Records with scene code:
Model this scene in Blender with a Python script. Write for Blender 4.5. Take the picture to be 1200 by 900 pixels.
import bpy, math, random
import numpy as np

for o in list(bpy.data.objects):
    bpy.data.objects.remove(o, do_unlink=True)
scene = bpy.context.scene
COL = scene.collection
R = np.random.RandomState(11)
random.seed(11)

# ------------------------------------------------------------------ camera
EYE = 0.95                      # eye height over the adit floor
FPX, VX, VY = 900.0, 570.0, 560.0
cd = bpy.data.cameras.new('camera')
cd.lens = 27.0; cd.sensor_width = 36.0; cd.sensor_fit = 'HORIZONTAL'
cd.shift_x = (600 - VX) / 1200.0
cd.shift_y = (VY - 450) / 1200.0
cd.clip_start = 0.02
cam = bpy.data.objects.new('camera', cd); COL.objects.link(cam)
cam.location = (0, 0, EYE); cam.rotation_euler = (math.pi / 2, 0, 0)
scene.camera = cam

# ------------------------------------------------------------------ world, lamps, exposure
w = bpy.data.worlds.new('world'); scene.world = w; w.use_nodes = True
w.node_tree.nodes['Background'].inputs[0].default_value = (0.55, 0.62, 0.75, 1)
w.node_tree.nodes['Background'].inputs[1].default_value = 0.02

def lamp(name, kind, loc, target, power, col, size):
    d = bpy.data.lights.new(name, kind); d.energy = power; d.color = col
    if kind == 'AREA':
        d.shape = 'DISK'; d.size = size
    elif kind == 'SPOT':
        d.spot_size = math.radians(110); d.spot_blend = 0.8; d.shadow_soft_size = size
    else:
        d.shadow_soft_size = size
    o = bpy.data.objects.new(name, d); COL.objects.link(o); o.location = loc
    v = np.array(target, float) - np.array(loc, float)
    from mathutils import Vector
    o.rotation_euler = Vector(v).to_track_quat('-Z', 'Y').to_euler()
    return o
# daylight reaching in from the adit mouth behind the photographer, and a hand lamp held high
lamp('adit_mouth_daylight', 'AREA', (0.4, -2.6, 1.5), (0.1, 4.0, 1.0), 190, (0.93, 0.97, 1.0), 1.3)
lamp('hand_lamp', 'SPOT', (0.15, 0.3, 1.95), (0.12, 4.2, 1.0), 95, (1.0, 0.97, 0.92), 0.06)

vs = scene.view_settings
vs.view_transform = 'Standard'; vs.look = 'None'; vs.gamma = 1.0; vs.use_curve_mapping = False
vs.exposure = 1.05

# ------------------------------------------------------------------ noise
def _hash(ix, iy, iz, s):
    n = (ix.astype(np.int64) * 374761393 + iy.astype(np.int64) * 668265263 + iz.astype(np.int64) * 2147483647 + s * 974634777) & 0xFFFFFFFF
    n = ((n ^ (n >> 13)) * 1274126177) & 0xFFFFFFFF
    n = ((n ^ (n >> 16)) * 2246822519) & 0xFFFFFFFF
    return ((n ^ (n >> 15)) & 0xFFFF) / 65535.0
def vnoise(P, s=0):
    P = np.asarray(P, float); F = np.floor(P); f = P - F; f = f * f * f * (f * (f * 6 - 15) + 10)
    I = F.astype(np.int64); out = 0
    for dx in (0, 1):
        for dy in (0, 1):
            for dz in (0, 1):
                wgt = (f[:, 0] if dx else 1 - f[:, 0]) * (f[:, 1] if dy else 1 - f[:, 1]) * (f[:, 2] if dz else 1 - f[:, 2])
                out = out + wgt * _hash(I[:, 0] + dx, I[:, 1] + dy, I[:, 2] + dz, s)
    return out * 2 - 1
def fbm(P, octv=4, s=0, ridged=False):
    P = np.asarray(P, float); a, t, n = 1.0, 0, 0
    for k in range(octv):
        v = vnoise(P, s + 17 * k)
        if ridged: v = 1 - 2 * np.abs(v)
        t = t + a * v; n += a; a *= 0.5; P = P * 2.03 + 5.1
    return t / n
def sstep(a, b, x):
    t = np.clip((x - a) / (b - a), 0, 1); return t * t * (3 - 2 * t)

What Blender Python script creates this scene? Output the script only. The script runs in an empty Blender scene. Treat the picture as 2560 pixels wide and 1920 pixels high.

▶ [What you should do]: Look through the listing above. Pick out each line with "Python" and copy it.

▶ [Result for this exercise]:
Model this scene in Blender with a Python script. Write for Blender 4.5. Take the picture to be 1200 by 900 pixels.
What Blender Python script creates this scene? Output the script only. The script runs in an empty Blender scene. Treat the picture as 2560 pixels wide and 1920 pixels high.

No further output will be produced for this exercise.